European parliament member Jorgo Chatzimarkakis explains why the Greek government has done a good job in handling the state debt crisis so far - but why it also needs more time.
DW: The German chancellor and the German finance minister say that Greece will not go bankrupt and will stay in the eurozone, while the troika of lenders [the European Union, European Central Bank and the International Monetary Fund] will deliver its assessment report next week. The EU summit acknowledged the Greeks' performance and in November Greece will receive several additional billions of euros in aid. Can we say that Greece has been saved?
Jorgo Chatzimarkakis: Greece is a member of the European Union and the eurozone, and it will remain as such. What "saved" means is a matter of definition. If it means Greece being able to borrow money at a sustainable rate in the financial markets, this will still take many, many years. But if we look at the net deficit - if we take away the interest and compound interest that Greece has to pay - then we are left with a deficit of 1.5 billion euros ($1.95 billion). This is a sensational achievement for a three-year period - and it can be built upon. However, that doesn't mean Greece will be competitive - this will still take a long time.
The next aid payment, 31 billion euros, will probably arrive regardless of what the troika report says. Can we assume, based on German Finance Minister Wolfgang Schäuble's statements, that the Greek state will not go bankrupt?
Greece is still struggling through a serious recession
We can assume that the aid will continue. How the payments will be structured has not been decided yet - whether they will, for example, come in one go or in smaller doses. It's still not clear if the Greek government will be the recipient - i.e. the finance minister - or the president of the central bank, as in the past. It's possible that things will work by different rules. It's possible that the "fixed account" concept will be assessed and maybe also tested.
It's becoming apparent that the community wants to keep Greece in the eurozone for reasons that are not connected to Greece itself but to the stability of the world market. At the same time, there is a desire to maintain pressure on countries that have a debt crisis.
Isn't it a sign of mistrust towards the Greek government if the money doesn't flow into the national reserve but gets directed towards pre-determined causes?
The greatest sign of mistrust have been the constant calls by German politicians for Greece to leave the eurozone. Chancellor candidate Peer Steinbrück referred to it as bullying. It was bullying! It was damaging to Greece as an investment location - it was the greatest mistrust that could possibly be expressed. The fact that the German chancellor didn't just receive Greek Prime Minister Samaras in Berlin but traveled to Athens herself - connected with the desire and intention to keep Greece in the eurozone - is an initial pledge of trust.

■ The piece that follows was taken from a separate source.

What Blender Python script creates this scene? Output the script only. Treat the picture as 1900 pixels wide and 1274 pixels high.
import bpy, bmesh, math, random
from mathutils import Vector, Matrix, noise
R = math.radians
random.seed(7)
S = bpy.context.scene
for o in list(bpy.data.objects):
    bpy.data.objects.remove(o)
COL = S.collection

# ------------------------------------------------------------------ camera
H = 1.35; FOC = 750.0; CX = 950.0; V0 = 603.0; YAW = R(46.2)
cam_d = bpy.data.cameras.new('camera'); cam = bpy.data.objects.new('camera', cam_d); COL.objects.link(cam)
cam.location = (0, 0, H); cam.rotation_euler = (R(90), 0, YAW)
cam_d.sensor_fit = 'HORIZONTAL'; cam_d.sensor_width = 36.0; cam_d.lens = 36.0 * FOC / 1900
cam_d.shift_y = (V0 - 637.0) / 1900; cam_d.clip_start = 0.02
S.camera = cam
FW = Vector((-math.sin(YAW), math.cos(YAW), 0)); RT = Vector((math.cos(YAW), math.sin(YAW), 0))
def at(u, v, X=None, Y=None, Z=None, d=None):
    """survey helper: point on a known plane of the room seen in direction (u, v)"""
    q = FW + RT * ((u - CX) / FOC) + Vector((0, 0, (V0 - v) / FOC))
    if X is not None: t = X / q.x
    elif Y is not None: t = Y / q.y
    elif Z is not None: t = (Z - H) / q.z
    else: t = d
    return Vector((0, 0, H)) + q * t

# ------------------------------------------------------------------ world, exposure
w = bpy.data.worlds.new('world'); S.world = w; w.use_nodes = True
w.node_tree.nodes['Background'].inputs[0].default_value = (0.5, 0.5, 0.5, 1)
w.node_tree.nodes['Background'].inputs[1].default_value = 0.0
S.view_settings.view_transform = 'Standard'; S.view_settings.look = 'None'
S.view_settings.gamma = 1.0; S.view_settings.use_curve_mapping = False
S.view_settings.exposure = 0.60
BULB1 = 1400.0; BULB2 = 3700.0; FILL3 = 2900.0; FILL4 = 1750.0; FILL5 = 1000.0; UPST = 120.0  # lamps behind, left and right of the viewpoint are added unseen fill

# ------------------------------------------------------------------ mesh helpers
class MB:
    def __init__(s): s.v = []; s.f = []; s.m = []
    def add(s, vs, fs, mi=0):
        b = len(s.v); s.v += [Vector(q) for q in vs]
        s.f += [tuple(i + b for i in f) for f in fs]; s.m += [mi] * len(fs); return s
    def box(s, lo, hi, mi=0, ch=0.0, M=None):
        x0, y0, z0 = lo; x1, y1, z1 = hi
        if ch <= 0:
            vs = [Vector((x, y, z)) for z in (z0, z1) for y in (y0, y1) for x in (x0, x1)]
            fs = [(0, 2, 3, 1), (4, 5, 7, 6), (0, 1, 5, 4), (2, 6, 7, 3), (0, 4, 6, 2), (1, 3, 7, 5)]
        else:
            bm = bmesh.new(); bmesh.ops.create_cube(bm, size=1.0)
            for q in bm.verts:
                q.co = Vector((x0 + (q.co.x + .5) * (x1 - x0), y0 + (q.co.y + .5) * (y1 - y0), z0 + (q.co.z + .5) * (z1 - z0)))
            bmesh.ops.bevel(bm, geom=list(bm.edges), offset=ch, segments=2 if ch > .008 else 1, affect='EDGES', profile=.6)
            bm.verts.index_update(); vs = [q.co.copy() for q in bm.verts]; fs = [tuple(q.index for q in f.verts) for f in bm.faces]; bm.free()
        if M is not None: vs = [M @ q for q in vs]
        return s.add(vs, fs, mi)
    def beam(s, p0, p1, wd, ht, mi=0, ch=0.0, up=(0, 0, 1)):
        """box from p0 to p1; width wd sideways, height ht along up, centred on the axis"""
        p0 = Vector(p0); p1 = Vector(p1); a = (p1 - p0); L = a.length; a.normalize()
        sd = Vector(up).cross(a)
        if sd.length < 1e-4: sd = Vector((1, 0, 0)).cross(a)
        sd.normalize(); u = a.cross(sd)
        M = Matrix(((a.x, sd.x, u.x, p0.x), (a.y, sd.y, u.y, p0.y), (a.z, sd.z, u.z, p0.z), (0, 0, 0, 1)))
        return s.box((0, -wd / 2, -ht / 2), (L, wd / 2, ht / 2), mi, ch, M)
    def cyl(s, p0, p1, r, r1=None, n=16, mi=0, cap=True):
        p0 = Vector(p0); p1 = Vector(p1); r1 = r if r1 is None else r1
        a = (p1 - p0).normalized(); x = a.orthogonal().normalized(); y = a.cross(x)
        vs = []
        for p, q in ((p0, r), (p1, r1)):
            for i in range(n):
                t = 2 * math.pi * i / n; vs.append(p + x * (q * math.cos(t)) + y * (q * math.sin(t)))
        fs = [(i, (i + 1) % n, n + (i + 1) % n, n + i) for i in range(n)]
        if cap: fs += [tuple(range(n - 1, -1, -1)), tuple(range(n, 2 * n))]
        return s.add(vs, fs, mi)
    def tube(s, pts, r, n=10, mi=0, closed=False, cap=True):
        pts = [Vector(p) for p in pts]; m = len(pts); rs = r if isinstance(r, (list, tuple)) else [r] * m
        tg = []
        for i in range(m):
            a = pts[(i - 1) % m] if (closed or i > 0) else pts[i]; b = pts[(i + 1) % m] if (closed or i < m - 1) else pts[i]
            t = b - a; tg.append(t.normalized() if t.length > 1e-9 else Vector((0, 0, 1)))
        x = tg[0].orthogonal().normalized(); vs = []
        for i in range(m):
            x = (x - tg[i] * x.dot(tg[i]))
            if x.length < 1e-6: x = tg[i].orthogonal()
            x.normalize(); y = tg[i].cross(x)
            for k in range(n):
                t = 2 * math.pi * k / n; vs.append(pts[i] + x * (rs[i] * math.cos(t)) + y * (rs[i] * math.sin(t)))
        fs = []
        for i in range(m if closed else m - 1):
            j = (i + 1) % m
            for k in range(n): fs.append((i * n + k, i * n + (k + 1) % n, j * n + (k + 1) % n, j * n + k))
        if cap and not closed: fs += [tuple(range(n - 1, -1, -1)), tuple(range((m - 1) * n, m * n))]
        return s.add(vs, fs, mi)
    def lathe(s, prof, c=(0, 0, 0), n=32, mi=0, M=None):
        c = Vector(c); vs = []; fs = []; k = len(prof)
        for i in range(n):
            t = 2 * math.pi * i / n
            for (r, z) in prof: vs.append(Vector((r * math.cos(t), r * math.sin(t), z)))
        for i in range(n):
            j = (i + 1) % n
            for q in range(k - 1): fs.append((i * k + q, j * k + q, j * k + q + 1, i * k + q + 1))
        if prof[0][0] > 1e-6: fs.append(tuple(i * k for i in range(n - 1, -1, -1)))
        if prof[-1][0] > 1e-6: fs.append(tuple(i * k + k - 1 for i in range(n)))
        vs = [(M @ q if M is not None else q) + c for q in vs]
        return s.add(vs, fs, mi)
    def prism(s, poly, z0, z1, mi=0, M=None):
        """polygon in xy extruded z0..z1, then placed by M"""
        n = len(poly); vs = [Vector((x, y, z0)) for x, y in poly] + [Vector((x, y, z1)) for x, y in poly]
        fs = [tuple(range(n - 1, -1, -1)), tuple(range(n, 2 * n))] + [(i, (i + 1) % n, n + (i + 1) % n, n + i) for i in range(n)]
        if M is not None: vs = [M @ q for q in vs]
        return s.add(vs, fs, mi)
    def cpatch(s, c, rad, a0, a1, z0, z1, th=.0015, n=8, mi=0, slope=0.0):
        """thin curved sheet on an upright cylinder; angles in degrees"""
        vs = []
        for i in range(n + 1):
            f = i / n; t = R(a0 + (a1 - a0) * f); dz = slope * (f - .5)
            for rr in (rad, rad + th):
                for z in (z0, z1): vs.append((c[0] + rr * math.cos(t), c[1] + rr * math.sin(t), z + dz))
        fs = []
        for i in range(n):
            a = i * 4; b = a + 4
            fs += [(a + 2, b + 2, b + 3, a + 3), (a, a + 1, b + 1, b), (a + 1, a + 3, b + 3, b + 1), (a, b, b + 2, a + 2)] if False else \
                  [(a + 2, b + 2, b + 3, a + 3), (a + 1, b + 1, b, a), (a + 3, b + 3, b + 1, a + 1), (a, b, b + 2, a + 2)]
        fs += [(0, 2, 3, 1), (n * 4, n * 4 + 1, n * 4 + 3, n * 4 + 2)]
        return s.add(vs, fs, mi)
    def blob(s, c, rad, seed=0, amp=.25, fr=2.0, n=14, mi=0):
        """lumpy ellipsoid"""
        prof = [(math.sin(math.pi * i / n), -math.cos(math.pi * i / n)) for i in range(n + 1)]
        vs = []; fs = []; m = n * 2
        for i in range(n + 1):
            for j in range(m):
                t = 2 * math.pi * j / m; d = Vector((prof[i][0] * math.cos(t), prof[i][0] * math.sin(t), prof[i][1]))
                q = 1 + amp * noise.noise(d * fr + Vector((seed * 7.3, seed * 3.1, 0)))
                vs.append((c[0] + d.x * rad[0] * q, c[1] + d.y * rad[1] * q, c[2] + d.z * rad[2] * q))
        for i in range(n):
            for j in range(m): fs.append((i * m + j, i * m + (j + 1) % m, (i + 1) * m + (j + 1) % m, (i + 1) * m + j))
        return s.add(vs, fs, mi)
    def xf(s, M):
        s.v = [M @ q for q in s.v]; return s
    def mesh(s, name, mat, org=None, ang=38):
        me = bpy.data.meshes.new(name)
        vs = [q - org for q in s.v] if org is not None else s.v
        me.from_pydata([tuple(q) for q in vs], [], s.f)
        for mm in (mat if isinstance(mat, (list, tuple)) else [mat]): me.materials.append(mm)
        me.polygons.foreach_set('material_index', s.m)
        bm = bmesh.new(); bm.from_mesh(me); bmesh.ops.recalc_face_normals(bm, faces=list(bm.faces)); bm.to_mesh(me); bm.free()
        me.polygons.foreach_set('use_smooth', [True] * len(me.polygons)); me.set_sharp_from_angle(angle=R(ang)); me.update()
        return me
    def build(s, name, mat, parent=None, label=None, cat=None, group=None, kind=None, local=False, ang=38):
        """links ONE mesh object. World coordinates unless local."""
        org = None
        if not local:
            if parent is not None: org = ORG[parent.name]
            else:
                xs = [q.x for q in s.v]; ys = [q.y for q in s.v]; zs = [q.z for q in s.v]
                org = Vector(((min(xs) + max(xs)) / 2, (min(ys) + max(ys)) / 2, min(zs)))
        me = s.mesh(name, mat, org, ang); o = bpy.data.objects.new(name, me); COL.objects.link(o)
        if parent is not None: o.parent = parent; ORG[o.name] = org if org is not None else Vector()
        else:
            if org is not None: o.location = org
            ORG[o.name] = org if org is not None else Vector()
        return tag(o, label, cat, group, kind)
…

If now, during the implementation of the reform program, stricter controls are introduced, they won't only apply to Greece. After all, Schäuble himself suggested endowing the monetary affairs commissioner with clear authority - he would like to give the European Commissioner for Economic and Monetary Affairs and the Euro the power of veto over national budgets. This establishes very tough controls for all budgets. The worst case scenario from a German point of view would be if a Spanish or Greek politician had control over the German budget - that's why I believe that trust is good, but controls are better. This will be the case in the eurozone in the future.
The whole summer long we kept hearing - from the German coalition and its own FDP [Free Democratic Party] leader Philipp Rösler - that Greece will only get money if it satisfies certain conditions. Has this happened? Has Greece done what it had to do?
For the first time since the eruption of the state debt crisis, the Greeks, with the government led by Antonis Samaras, haven't just pretended they are doing something but have truly demonstrated their willingness to act. What was achieved in Greece in the last three years was that the savings targets amount to 20 percent of the gross domestic product.
Greece has saved one fifth of its economic output - this has never happened before in the EU. It's a European record that should be recognized. At the same time, recession has set in - the economy has crashed. What we're experiencing in Greece is the fourth-largest recession in history. This kind of recession causes the state budget's resources, the tax revenues, to diminish significantly, and it changes the parameters of the restructuring program on a daily basis. Frankly, the troika has never grasped this. It wanted to approach the matter econometrically, but unfortunately not politically. But in a politically-charged environment - which is assessed every day by politicians and journalists - it cannot take such an approach. The troika has only given up on this in the past week.
The recession is galloping on. Does Greece need more time?
The Greeks have defined their desired timeframe, and that's two years. While Wolfgang Schäuble is talking about 2020 and not 2014. But that's too short-sighted. If you look at Greek history, the country gained independence from the Ottoman Empire in 1821. So 2021 - 200 years later - could be symbolically similar: the year in which Greece regains financial independence. This is the amount of time we need, and it certainly won't be achieved through demands for budget cuts alone - growth needs to happen at the same time.
Jorgo Chatzimarkakis, 46, has been a member of the European Parliament since 2004. Greek by descent, he is also a member of Germany's Free Democratic Party and has been involved in projects related to Greek economic reform. In 2011 his doctorate was revoked after a plagiarism investigation by the University of Bonn. In 2012 the Cologne Administrative Court dismissed Chatzimarkakis' action against the university.